During the past 10 years, the U.S. middle class has taken a tremendous hit as the net worth of the average family, wages and our standard of living sank.

Yet as bad as things are now, many middle-income earners think they could get worse. As the middle class grows angrier by the day, an increasing number of its members are placing the blame squarely on U.S. lawmakers, who, they feel, are more beholden to big business and special-interest groups than the voters who put them in office.

Carolyn Butler is one such person. “I think the middle class has been left out in the cold,” says the registered nurse, 46. “We are stuck… we make too much money to get help but not enough to live a really comfortable life.”

Her husband, Timothy Butler, a factory worker at a South Carolina car-parts manufacturing plant, agrees. He believes that despite the amount of lip service, no one is really looking out for the middle class. “It’s like every man and woman for himself and herself,” he says.

Their feelings are backed by a Pew Research Center (PRC) report titled The Lost Decade of the Middle Class that found the 2000-to-2010 period was the only decade in which real incomes fell for all families, erasing many of the gains of the previous decade. The 2010 median household income, $50,831, when adjusted for inflation, is less than it was in 2000 when it was $54,841, according U.S. Census figures.

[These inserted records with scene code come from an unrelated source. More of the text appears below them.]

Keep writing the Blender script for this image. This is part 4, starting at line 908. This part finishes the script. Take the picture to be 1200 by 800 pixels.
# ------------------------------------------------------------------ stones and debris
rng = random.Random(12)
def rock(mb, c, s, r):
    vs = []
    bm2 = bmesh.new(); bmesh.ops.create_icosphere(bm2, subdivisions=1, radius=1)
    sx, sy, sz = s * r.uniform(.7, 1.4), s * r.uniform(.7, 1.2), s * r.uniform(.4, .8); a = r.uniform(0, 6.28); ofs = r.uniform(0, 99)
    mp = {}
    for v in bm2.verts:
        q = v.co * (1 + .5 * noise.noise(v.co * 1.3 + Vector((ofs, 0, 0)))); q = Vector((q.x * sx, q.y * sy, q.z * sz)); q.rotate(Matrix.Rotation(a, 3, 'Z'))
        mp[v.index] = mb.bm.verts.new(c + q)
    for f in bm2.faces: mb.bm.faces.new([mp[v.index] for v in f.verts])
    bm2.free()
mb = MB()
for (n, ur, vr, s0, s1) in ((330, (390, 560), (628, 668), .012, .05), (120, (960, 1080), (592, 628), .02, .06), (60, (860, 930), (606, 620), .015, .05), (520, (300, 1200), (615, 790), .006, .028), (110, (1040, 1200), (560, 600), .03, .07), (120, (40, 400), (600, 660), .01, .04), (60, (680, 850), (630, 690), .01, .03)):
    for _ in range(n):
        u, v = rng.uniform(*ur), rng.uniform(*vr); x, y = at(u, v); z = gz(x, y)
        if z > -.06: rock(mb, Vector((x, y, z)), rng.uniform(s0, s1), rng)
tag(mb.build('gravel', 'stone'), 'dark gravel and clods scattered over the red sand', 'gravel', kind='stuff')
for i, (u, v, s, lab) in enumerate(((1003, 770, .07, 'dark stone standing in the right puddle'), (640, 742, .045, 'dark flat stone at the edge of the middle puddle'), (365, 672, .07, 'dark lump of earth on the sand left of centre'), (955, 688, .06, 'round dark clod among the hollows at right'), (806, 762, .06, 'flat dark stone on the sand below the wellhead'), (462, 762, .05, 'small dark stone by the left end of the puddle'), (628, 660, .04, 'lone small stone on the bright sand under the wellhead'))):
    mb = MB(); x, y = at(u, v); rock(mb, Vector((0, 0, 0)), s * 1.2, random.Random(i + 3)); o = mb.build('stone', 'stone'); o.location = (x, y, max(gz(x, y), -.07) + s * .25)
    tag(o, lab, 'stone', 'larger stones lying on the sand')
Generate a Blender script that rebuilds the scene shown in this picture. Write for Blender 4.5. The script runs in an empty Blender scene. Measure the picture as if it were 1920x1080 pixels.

The PRC report found that middle class voters feel they don’t have a political champion. Slightly more than one-third believes that Democrats favor the middle class, while only one-fourth says the same about the GOP. For Blacks, roughly nine-in-ten believe the GOP generally supports the rich. And about half of all Blacks say the Democrats favor the rich, too.

Although President Barack Obama created a Middle Class Task Force in 2009, by most accounts, it has done little to improve the condition of the middle class. The task force pushed for health care reform, green jobs, increased funding to retrain workers and more ways to make college affordable. But the unemployment rate is still hovering around 8 percent, and the super rich have gotten richer.

For their part, Republicans in Congress have no specific plan to bolster the middle class. In fact, they put forth a plan last summer that would sharply cut taxes for the wealthiest Americans by instituting a two-bracket tax structure—25 percent and 10 percent—and cutting the top rate, currently at 35 percent. If passed, the plan, according to the nonpartisan Tax Policy Institute, could leave middle-income households paying much larger tax bills, especially if popular tax breaks, such as the mortgage-interest deduction and the earned income tax credit, are cut.

There is, however, reason for optimism. Many economists believe that down the road, the country’s economic advantages and educated workforce, combined with the rising costs of doing business in countries such as China, will compel more companies to bring jobs back to the United States and help raise the middle-class standard of living.